The following variation on the vertex cover problem was given:
Given is an instance of graph $G = (V, E)$. Does $G$ have a vertex cover of size at most $\frac{|V|}{4}$?
I was asked to prove that this problem is also $\mathsf{NP}$-hard. I am pretty sure that this can be done by using Karp-reduction from the original vertex cover problem to this variation.
That means that I would need some transformation function $f$ that would transform an instance of the vertex cover problem, $I = (V, E, k)$, to an instance of the above described problem, $f(I) = (V', E')$.
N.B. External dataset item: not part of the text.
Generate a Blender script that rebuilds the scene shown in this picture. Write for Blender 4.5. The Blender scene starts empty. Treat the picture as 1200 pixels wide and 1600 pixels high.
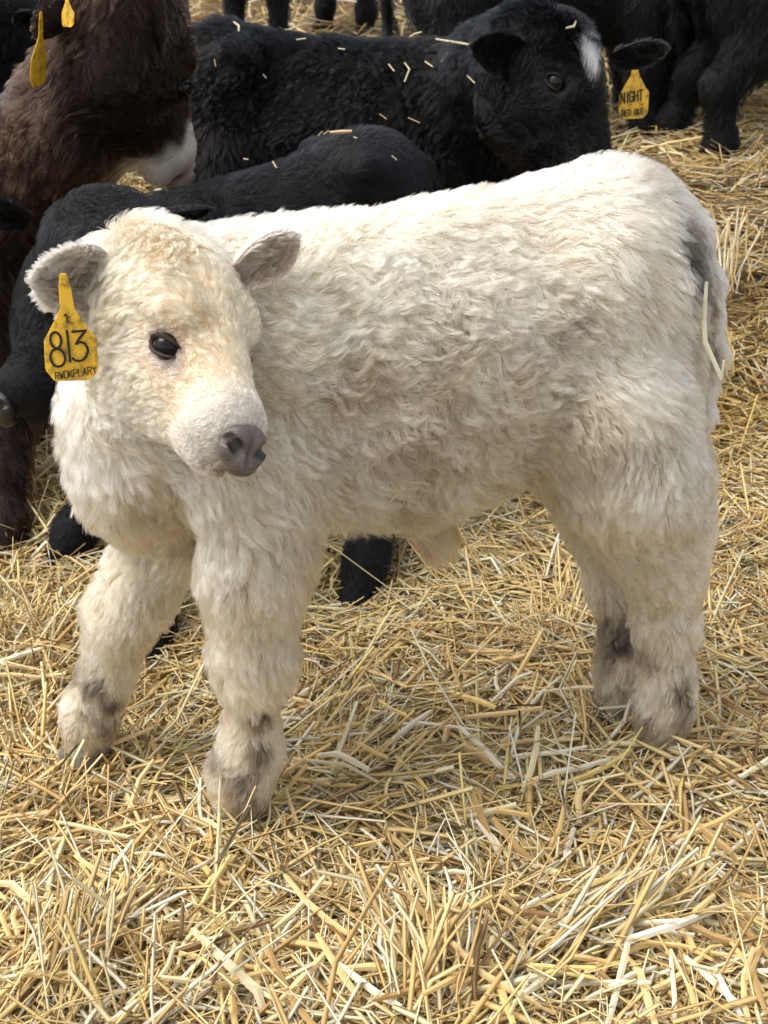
import bpy, math, random
import numpy as np
from mathutils import kdtree

R = math.radians
SC = bpy.context.scene
COL = SC.collection
rng = np.random.default_rng(7)
random.seed(7)

# ------------------------------------------------------------------ camera, sky, sun, exposure
CAM_H, PITCH, FPX = 1.30, R(26.0), 2000.0
cam_d = bpy.data.cameras.new('camera')
cam_d.sensor_fit = 'VERTICAL'; cam_d.sensor_height = 36.0; cam_d.lens = 36.0 * FPX / 1600.0
cam_d.clip_start = 0.05; cam_d.clip_end = 500
cam_d.dof.use_dof = True; cam_d.dof.focus_distance = 1.72; cam_d.dof.aperture_fstop = 11
cam = bpy.data.objects.new('camera', cam_d); COL.objects.link(cam)
cam.location = (0, 0, CAM_H); cam.rotation_euler = (math.pi / 2 - PITCH, 0, 0)
SC.camera = cam

SUN_EL, SUN_AZ = R(60), R(262)      # azimuth clockwise from +Y
world = bpy.data.worlds.new('World'); SC.world = world; world.use_nodes = True
nt = world.node_tree; nt.nodes.clear()
sky = nt.nodes.new('ShaderNodeTexSky'); sky.sky_type = 'NISHITA'; sky.sun_disc = False
sky.sun_elevation = SUN_EL; sky.sun_rotation = SUN_AZ; sky.air_density = 1.0; sky.dust_density = 3.0
hsv = nt.nodes.new('ShaderNodeHueSaturation'); hsv.inputs['Saturation'].default_value = 0.35
bg = nt.nodes.new('ShaderNodeBackground'); bg.inputs['Strength'].default_value = 0.15
wo = nt.nodes.new('ShaderNodeOutputWorld')
nt.links.new(sky.outputs[0], hsv.inputs['Color']); nt.links.new(hsv.outputs[0], bg.inputs[0]); nt.links.new(bg.outputs[0], wo.inputs[0])

sun_d = bpy.data.lights.new('sun', 'SUN'); sun_d.energy = 1.25; sun_d.angle = R(40); sun_d.color = (1.0, 0.945, 0.86)
sun = bpy.data.objects.new('sun', sun_d); COL.objects.link(sun)
sun.rotation_euler = (math.pi / 2 - SUN_EL, 0, math.pi - SUN_AZ)

SC.view_settings.view_transform = 'Standard'
try: SC.view_settings.look = 'None'
except Exception: pass
SC.view_settings.gamma = 1.0; SC.view_settings.use_curve_mapping = False
SC.view_settings.exposure = 1.03
SC.render.engine = 'CYCLES'
SC.cycles.use_denoising = True
SC.cycles.max_bounces = 12; SC.cycles.transmission_bounces = 10; SC.cycles.diffuse_bounces = 4; SC.cycles.glossy_bounces = 4
SC.cycles_curves.shape = 'RIBBONS'; SC.cycles_curves.subdivisions = 2

# ------------------------------------------------------------------ maths helpers
A = lambda *v: np.array(v, dtype=np.float64)
def unit(v):
    v = np.asarray(v, dtype=np.float64)
    return v / np.maximum(np.linalg.norm(v, axis=-1, keepdims=True), 1e-9)
def smooth(a, b, x):
    t = np.clip((x - a) / (b - a), 0, 1); return t * t * (3 - 2 * t)
_CP, _SP = math.cos(PITCH), math.sin(PITCH)
def W(px, py, Y):
    """the place in the world seen at photo pixel (px, py) whose distance along the ground is Y"""
    x = (px - 600) / FPX; y = (800 - py) / FPX
    d = A(x, _CP + y * _SP, -_SP + y * _CP)
    return A(0, 0, CAM_H) + d * (Y / d[1])
def project(P):
    P = np.asarray(P); r = P - A(0, 0, CAM_H)
    dep = r[..., 1] * _CP - r[..., 2] * _SP
    up = r[..., 1] * _SP + r[..., 2] * _CP
    return 600 + FPX * r[..., 0] / dep, 800 - FPX * up / dep, dep
def _hash(ix, iy, iz, seed):
    h = (ix.astype(np.int64) * 374761393 + iy.astype(np.int64) * 668265263 + iz.astype(np.int64) * 2147483647 + seed * 974634787) & 0xFFFFFFFF
    h = ((h ^ (h >> 13)) * 1274126177) & 0xFFFFFFFF
    h = ((h ^ (h >> 16)) * 2246822519) & 0xFFFFFFFF
    h = h ^ (h >> 15)
    return (h & 0xFFFFFF) / float(0xFFFFFF) * 2 - 1
def noise(P, f, seed=0):
    Q = np.asarray(P, dtype=np.float64) * f + 57.3
    i = np.floor(Q); u = Q - i; u = u * u * (3 - 2 * u); i = i.astype(np.int64)
    out = 0
    for dx in (0, 1):
        wx = u[..., 0] if dx else 1 - u[..., 0]
        for dy in (0, 1):
            wy = u[..., 1] if dy else 1 - u[..., 1]
            for dz in (0, 1):
                wz = u[..., 2] if dz else 1 - u[..., 2]
                out = out + wx * wy * wz * _hash(i[..., 0] + dx, i[..., 1] + dy, i[..., 2] + dz, seed)
    return out
def noise2(x, y, f, seed=0):
    return noise(np.stack([x, y, np.zeros_like(x)], -1), f, seed)

# ------------------------------------------------------------------ materials
def mat(name):
    m = bpy.data.materials.new(name); m.use_nodes = True
    n = m.node_tree; b = n.nodes['Principled BSDF']; return m, n, b
def hair_mat(name, rough=0.35, spec_coat=0.0, ior=1.55):
    m = bpy.data.materials.new(name); m.use_nodes = True; n = m.node_tree; n.nodes.clear()
    at = n.nodes.new('ShaderNodeAttribute'); at.attribute_name = 'col'
    h = n.nodes.new('ShaderNodeBsdfHairPrincipled'); h.model = 'CHIANG'; h.parametrization = 'COLOR'
    h.inputs['Roughness'].default_value = rough; h.inputs['Radial Roughness'].default_value = 0.6
    h.inputs['Coat'].default_value = spec_coat
    h.inputs['IOR'].default_value = ior
    h.inputs['Random Roughness'].default_value = 0.2
    o = n.nodes.new('ShaderNodeOutputMaterial')
    n.links.new(at.outputs['Color'], h.inputs['Color']); n.links.new(h.outputs[0], o.inputs[0])
    return m
def attr_mat(name, rough=0.8, spec=0.3, bump=0.0, bscale=60, trans=0.0):
    m, n, b = mat(name)
    at = n.nodes.new('ShaderNodeAttribute'); at.attribute_name = 'col'
    n.links.new(at.outputs['Color'], b.inputs['Base Color'])
    b.inputs['Roughness'].default_value = rough; b.inputs['Specular IOR Level'].default_value = spec
    if bump:
        tx = n.nodes.new('ShaderNodeTexNoise'); tx.inputs['Scale'].default_value = bscale; tx.inputs['Detail'].default_value = 4
        tc = n.nodes.new('ShaderNodeTexCoord'); bp = n.nodes.new('ShaderNodeBump'); bp.inputs['Strength'].default_value = bump
        bp.inputs['Distance'].default_value = 0.004
        n.links.new(tc.outputs['Object'], tx.inputs['Vector']); n.links.new(tx.outputs[0], bp.inputs['Height']); n.links.new(bp.outputs[0], b.inputs['Normal'])
    if trans:
        tr = n.nodes.new('ShaderNodeBsdfTranslucent'); mx = n.nodes.new('ShaderNodeMixShader'); mx.inputs[0].default_value = trans
        n.links.new(at.outputs['Color'], tr.inputs['Color'])
        n.links.new(b.outputs[0], mx.inputs[1]); n.links.new(tr.outputs[0], mx.inputs[2]); n.links.new(mx.outputs[0], n.nodes['Material Output'].inputs[0])
    return m
M_FUR = hair_mat('white_calf_fur', 0.45)
M_DARKFUR = hair_mat('dark_calf_fur', 0.35, ior=1.2)
M_SKIN = attr_mat('skin', 0.75, 0.2)
M_STRAW = attr_mat('straw', 0.5, 0.35, trans=0.22)
M_NOSE = attr_mat('wet_nose', 0.36, 0.5, bump=0.5, bscale=420)
M_HOOF = attr_mat('hoof_horn', 0.6, 0.3, bump=0.3)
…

I am not sure how to come up with the proper transformation function, but this is what I think have figured out:
- Let $V = \{v_1, v_2, ..., v_n\}$.
- Let $V' = V \cup V^+$, where $V^+ = \{v_{n+1}, v_{n+2}, ..., v_{4n}\}$, because this would mean that the total size $|V'| = 4 \cdot |V|$.
- Let $E' = E \cup E^+$, where $E^+ = \{\{v_i, v_j\} \mid v_i \in V, v_j \in V^+, j \in \{n +i, 2n+i, 3n+i\}\}$. Basically, this means that each vertex in $V$ is connected to three different vertices in $V^+$ such that all vertices in $V^+$ are connected to exactly one vertex in $V$.
However, I am having a hard time proving the correctness of this reduction. I think I messed up the generation of $E'$, which would make the transformation function wrong. Anyone have an idea what the actual transformation function could be?